‘Rev up Hovercraft,’ High Court Tells Moose Hunter in National Preserve

WASHINGTON (CN) – Reversing in the Alaskan hunter’s favor for the second time, the Supreme Court ruled Tuesday that John Sturgeon “can again rev up his hovercraft in search of moose.”

The battle erupted in 2007 when several National Park Service rangers spied Sturgeon zipping on a hovercraft across the Nation River in the Yukon-Charley Rivers National Preserve.

Though Sturgeon found that the hovercraft helped him navigate tricky parts of the river to reach his favorite moose-hunting grounds, Park Service rules prohibit the use of such vehicles in federal preserves.

Sturgeon initially defeated the rule before the Supreme Court in 2016 but returned to Washington last year after the Ninth Circuit held on remand that water flowing through national parks land qualifies as public land.

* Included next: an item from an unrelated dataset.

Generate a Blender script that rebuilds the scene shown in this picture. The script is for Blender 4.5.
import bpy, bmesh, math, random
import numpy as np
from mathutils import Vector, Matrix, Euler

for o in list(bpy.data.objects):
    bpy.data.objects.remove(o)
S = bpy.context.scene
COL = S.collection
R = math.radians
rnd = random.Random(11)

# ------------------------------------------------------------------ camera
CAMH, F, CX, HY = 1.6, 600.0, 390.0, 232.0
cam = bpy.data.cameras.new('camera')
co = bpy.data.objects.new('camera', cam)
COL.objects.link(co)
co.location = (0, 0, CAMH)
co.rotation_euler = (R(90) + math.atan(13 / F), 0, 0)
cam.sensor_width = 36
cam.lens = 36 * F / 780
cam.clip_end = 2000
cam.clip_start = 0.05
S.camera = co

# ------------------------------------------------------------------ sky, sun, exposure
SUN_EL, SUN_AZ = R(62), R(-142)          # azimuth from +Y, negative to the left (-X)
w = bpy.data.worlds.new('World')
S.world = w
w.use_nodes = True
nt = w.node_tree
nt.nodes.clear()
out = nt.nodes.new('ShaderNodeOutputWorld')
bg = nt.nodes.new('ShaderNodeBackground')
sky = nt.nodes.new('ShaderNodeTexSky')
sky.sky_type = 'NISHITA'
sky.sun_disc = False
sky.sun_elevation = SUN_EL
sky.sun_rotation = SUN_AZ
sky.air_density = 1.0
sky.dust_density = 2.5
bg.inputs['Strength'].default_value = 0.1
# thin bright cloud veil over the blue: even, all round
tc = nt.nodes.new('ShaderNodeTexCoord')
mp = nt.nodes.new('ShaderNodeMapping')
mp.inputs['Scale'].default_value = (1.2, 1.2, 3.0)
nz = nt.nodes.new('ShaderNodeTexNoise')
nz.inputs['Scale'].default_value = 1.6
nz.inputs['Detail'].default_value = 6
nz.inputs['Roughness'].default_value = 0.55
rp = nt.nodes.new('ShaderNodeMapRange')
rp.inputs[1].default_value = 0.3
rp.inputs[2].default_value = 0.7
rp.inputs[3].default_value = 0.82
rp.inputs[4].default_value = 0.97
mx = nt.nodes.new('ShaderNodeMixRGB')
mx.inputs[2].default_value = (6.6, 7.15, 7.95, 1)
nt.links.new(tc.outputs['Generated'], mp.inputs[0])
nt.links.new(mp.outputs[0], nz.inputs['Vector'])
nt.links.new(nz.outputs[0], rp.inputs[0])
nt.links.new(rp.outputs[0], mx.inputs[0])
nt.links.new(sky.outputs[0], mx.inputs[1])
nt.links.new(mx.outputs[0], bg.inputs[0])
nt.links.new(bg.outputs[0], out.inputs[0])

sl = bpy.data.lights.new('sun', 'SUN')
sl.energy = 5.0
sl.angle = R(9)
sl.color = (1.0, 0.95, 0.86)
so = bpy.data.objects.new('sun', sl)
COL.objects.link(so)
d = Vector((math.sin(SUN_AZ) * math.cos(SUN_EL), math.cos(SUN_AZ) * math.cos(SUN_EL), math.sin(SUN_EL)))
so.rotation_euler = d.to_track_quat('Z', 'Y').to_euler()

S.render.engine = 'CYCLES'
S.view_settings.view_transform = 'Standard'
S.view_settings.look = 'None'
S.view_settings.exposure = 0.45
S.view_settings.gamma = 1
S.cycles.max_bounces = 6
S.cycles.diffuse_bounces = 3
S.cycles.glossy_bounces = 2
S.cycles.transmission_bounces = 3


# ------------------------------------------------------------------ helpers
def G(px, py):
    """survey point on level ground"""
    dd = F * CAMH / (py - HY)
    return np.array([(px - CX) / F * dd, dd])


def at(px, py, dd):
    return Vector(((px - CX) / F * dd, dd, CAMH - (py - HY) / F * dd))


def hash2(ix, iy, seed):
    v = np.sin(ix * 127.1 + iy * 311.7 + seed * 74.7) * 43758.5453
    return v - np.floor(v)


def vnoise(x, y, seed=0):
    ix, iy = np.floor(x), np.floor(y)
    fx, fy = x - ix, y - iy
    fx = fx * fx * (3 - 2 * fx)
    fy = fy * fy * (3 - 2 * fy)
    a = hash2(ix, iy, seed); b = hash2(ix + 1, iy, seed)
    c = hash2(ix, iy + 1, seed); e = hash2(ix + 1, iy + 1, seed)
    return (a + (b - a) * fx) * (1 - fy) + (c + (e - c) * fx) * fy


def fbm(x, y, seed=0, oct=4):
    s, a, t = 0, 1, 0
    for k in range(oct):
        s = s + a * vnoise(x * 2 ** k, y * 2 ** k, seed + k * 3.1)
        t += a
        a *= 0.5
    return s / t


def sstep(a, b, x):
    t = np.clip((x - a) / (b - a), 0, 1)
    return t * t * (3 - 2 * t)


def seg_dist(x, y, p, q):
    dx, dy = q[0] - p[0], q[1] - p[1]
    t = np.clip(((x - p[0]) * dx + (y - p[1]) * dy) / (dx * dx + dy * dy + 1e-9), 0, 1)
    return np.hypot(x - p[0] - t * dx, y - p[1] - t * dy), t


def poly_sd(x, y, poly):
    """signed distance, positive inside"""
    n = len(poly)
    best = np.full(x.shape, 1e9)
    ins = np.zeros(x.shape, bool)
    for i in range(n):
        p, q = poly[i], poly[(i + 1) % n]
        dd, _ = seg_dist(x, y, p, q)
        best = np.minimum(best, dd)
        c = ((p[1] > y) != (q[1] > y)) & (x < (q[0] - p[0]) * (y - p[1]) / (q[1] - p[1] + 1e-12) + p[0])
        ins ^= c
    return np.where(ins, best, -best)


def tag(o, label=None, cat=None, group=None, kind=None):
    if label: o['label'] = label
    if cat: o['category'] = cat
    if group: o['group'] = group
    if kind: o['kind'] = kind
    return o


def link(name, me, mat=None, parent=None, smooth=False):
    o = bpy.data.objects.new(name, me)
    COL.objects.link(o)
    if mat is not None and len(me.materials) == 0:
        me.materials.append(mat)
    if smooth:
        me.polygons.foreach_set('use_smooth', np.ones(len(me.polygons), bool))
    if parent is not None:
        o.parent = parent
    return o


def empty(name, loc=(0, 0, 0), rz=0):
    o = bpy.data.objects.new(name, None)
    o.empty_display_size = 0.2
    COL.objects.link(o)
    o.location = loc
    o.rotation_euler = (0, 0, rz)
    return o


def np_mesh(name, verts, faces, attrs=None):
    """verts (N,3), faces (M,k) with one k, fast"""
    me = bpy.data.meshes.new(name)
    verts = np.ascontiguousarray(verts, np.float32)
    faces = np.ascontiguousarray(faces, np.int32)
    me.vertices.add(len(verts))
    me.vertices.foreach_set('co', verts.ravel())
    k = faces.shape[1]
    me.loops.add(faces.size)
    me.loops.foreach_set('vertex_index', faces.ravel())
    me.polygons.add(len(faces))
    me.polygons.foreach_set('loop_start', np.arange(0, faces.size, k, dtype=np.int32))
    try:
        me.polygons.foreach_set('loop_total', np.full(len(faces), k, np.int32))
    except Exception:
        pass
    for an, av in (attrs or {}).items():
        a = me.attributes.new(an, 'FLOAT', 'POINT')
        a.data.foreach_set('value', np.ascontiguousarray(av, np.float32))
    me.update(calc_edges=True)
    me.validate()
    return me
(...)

Reversing again Tuesday, Justice Elena Kagan wrote for the majority that bodies of running water are not owned by any party pursuant to the Alaska National Interest Lands Conservation Act.

“When non-public lands — again, including waters — are geographically within a national park’s boundaries, they may not be regulated as part of the park,” Kagan wrote. “And that means the Park Service’s hovercraft regulation cannot apply there.” 

Joined by Justice Ruth Bader Ginsburg in a concurring opinion, Justice Sonia Sotomayor stressed this decision was not a reversal of the National Park System’s authority over navigable waters inside all national parks. 

“Even though the service may not apply its ordinary park rules to nonpublic areas like the Nation River, two sources of Service authority over navigable rivers remain undisturbed by today’s decision,” Sotomayor wrote.

The opinion says the service “may well have authority to regulate out-of-park, nonpublic areas in the midst of parklands when doing so is necessary or proper to protect in-park, public areas.” 

Sotomayor also said Congress “most likely” meant for the service to be able to regulate a subset of navigable waters known as Wild and Scenic Rivers to protect their beauty. 

Congress must nevertheless clarify that issue through amendments to the ANILCA, the concurring opinion states.

“It would be absurd to think that Congress intended for the Service to preserve Alaska’s rivers, but left it without any tools to do so,” Sotomayor wrote. 

Matthew Findley, an attorney for Sturgeon with the firm Ashburn & Mason in Anchorage, cheered today’s reversal.

“The court’s unanimous decision speaks volumes and is a tremendous victory not only for Mr. Sturgeon, but for the entire state of Alaska,” Findley said in a statement. “The court recognized the thoughtful compromise struck in ANILCA between conservation, economic development, and state sovereignty, and its decision today restores this balance in Alaska.”

A representative for the National Park Service did not return a request for comment.